I’d also advise aspiring writers not to hold too tightly to their all-important ideas. The first book I tried to write (which then became the second book I tried to write, and now may be the third book I try to write) is the most personal and emotional for me because it’s based, more than my other books, in my own life experiences. I love the story that I’m trying to tell. I love it and I need it, because it’s the story of my childhood. But, twice already, I’ve had to let it go—something that I vowed I’d never, ever, ever do. Don’t be afraid to let your ideas go—even the huge ones that your entire sense of being is built upon. Put these ideas on the back burner until the time is right. Maybe you need more experience before you can write the story you were born to write. Maybe you’ll write it in thirty years. Trust yourself to be able to come up with lots and lots of good ideas in the meantime. 

You can stalk follow Ami-

I truly loved the book. The book is getting the right recognition it deserves. I would read the story again and again for its beautiful writing.

Name a middle grade book you enjoyed reading.


  1. Wow! Sounds interesting. I don't think I've read middle-age. Why, I have not read any YA's for that matter. But now I know how much I've been missing. This book seems like my kind of book.

    Thanks for this post, Manish! <3
    You are an awesomesauce! :D

    1. I think you will like it! (Harry Potter is middle grade too, are you telling me you haven't read HP?) :D

  2. Sounds like it is a unique and powerful premise

  3. Great post
    thank for comment on my blog
    i've already follow you

  4. That was really interesting! Great post hun :)

    Happy weekend

  5. Love this <3 I am glad to see your first interview went well! I think this book sounds like something I would definitely want to read, because it has such a deep meaning and I think the subject of identity and freedom to be whoever you want is important. The main character also sounds lovely :) As for the interview, I can relate to how the author finds it hard to raise her daughter open minded and free when outside society is always pressuring us to fit into stereotypes...

    1. I know you will like this. And I agree. Many are on the journey of finding an identity and it becomes important to educate that convention isn't forever.
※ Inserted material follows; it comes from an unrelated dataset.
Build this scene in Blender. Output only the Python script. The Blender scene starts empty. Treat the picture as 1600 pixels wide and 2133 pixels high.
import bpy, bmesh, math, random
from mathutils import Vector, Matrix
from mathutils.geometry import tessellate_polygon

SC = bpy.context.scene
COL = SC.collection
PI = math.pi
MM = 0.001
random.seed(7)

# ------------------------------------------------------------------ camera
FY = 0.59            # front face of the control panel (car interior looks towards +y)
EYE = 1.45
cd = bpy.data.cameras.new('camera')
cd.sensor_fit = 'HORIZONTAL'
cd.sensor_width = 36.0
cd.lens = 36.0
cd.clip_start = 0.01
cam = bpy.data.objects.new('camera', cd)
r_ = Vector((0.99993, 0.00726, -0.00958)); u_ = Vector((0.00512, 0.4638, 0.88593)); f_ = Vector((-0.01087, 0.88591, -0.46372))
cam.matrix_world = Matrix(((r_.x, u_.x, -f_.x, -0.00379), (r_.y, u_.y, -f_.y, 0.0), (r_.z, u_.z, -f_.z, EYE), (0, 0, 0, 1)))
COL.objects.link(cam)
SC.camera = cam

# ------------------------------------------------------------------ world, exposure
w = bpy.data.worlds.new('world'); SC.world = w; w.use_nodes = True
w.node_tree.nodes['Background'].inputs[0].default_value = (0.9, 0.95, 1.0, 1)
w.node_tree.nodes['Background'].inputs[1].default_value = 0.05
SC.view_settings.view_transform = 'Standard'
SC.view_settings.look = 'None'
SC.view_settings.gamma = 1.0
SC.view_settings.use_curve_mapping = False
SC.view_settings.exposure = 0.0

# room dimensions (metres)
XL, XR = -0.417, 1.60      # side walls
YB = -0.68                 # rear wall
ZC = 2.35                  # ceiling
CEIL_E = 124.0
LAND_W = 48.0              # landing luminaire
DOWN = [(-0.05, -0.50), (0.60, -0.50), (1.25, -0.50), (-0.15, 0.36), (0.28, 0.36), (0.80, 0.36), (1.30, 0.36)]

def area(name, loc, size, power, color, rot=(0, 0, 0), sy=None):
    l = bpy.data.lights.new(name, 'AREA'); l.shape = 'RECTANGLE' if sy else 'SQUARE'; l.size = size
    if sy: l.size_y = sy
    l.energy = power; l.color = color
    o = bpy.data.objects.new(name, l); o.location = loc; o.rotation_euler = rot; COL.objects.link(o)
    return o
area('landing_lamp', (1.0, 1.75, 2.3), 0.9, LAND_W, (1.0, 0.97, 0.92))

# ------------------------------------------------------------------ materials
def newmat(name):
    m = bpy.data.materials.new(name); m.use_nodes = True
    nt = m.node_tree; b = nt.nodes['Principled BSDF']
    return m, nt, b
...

  6. A unique concept and working the emotions sounds like something I should read

  7. Great review and interview, thanks for sharing!

    Bella Pummarola

  8. Hey Manisha, well done on the interview!! This book sounds like something I would like you and Olivia are going to keep my head buried in book until next year with all your great reviews ;)

    1. Thanks!
      Haha! There are so many great book out there!